__THE REQUEST__
The data must be returned in full and exactly as given.

__DATASET EXCERPT__
— START —

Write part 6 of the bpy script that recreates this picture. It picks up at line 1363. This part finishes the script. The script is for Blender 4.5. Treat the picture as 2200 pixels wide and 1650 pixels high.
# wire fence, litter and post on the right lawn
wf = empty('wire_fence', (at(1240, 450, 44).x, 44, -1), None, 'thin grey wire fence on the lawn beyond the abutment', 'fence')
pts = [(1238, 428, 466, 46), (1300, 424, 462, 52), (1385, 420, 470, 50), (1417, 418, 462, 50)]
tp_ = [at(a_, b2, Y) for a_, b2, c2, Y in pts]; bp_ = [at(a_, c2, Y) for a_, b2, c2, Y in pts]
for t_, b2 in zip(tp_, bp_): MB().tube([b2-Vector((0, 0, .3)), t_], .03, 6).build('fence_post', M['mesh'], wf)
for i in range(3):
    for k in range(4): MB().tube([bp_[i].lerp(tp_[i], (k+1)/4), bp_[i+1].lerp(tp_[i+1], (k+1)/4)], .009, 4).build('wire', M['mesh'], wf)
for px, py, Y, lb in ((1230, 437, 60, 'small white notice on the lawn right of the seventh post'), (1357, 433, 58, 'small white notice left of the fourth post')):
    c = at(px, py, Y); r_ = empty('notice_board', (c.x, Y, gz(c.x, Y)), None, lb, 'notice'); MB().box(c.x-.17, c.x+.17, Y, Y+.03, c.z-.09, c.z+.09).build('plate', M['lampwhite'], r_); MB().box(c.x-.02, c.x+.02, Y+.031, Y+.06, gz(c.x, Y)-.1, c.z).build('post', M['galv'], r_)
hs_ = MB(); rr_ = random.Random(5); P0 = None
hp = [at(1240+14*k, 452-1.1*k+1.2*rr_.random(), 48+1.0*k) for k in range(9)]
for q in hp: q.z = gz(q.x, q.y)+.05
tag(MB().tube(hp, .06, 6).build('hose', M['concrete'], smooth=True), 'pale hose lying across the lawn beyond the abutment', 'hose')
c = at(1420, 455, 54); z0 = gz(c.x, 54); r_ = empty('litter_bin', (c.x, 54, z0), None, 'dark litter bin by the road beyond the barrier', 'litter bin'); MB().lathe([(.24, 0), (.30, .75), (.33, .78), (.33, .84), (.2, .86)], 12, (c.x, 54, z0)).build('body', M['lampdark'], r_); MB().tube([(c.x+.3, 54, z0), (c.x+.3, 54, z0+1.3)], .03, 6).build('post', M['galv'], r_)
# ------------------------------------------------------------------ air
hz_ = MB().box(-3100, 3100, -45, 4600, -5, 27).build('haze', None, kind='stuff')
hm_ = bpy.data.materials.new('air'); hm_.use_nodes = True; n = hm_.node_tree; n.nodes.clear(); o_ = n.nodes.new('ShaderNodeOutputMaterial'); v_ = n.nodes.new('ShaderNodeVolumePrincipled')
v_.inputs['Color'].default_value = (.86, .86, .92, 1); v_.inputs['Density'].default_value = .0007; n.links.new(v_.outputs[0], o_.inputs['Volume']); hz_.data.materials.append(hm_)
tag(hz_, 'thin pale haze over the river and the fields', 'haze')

— END —

__COMPLETED EXERCISE__
Write part 6 of the bpy script that recreates this picture. It picks up at line 1363. This part finishes the script. The script is for Blender 4.5. Treat the picture as 2200 pixels wide and 1650 pixels high.
# wire fence, litter and post on the right lawn
wf = empty('wire_fence', (at(1240, 450, 44).x, 44, -1), None, 'thin grey wire fence on the lawn beyond the abutment', 'fence')
pts = [(1238, 428, 466, 46), (1300, 424, 462, 52), (1385, 420, 470, 50), (1417, 418, 462, 50)]
tp_ = [at(a_, b2, Y) for a_, b2, c2, Y in pts]; bp_ = [at(a_, c2, Y) for a_, b2, c2, Y in pts]
for t_, b2 in zip(tp_, bp_): MB().tube([b2-Vector((0, 0, .3)), t_], .03, 6).build('fence_post', M['mesh'], wf)
for i in range(3):
    for k in range(4): MB().tube([bp_[i].lerp(tp_[i], (k+1)/4), bp_[i+1].lerp(tp_[i+1], (k+1)/4)], .009, 4).build('wire', M['mesh'], wf)
for px, py, Y, lb in ((1230, 437, 60, 'small white notice on the lawn right of the seventh post'), (1357, 433, 58, 'small white notice left of the fourth post')):
    c = at(px, py, Y); r_ = empty('notice_board', (c.x, Y, gz(c.x, Y)), None, lb, 'notice'); MB().box(c.x-.17, c.x+.17, Y, Y+.03, c.z-.09, c.z+.09).build('plate', M['lampwhite'], r_); MB().box(c.x-.02, c.x+.02, Y+.031, Y+.06, gz(c.x, Y)-.1, c.z).build('post', M['galv'], r_)
hs_ = MB(); rr_ = random.Random(5); P0 = None
hp = [at(1240+14*k, 452-1.1*k+1.2*rr_.random(), 48+1.0*k) for k in range(9)]
for q in hp: q.z = gz(q.x, q.y)+.05
tag(MB().tube(hp, .06, 6).build('hose', M['concrete'], smooth=True), 'pale hose lying across the lawn beyond the abutment', 'hose')
c = at(1420, 455, 54); z0 = gz(c.x, 54); r_ = empty('litter_bin', (c.x, 54, z0), None, 'dark litter bin by the road beyond the barrier', 'litter bin'); MB().lathe([(.24, 0), (.30, .75), (.33, .78), (.33, .84), (.2, .86)], 12, (c.x, 54, z0)).build('body', M['lampdark'], r_); MB().tube([(c.x+.3, 54, z0), (c.x+.3, 54, z0+1.3)], .03, 6).build('post', M['galv'], r_)
# ------------------------------------------------------------------ air
hz_ = MB().box(-3100, 3100, -45, 4600, -5, 27).build('haze', None, kind='stuff')
hm_ = bpy.data.materials.new('air'); hm_.use_nodes = True; n = hm_.node_tree; n.nodes.clear(); o_ = n.nodes.new('ShaderNodeOutputMaterial'); v_ = n.nodes.new('ShaderNodeVolumePrincipled')
v_.inputs['Color'].default_value = (.86, .86, .92, 1); v_.inputs['Density'].default_value = .0007; n.links.new(v_.outputs[0], o_.inputs['Volume']); hz_.data.materials.append(hm_)
tag(hz_, 'thin pale haze over the river and the fields', 'haze')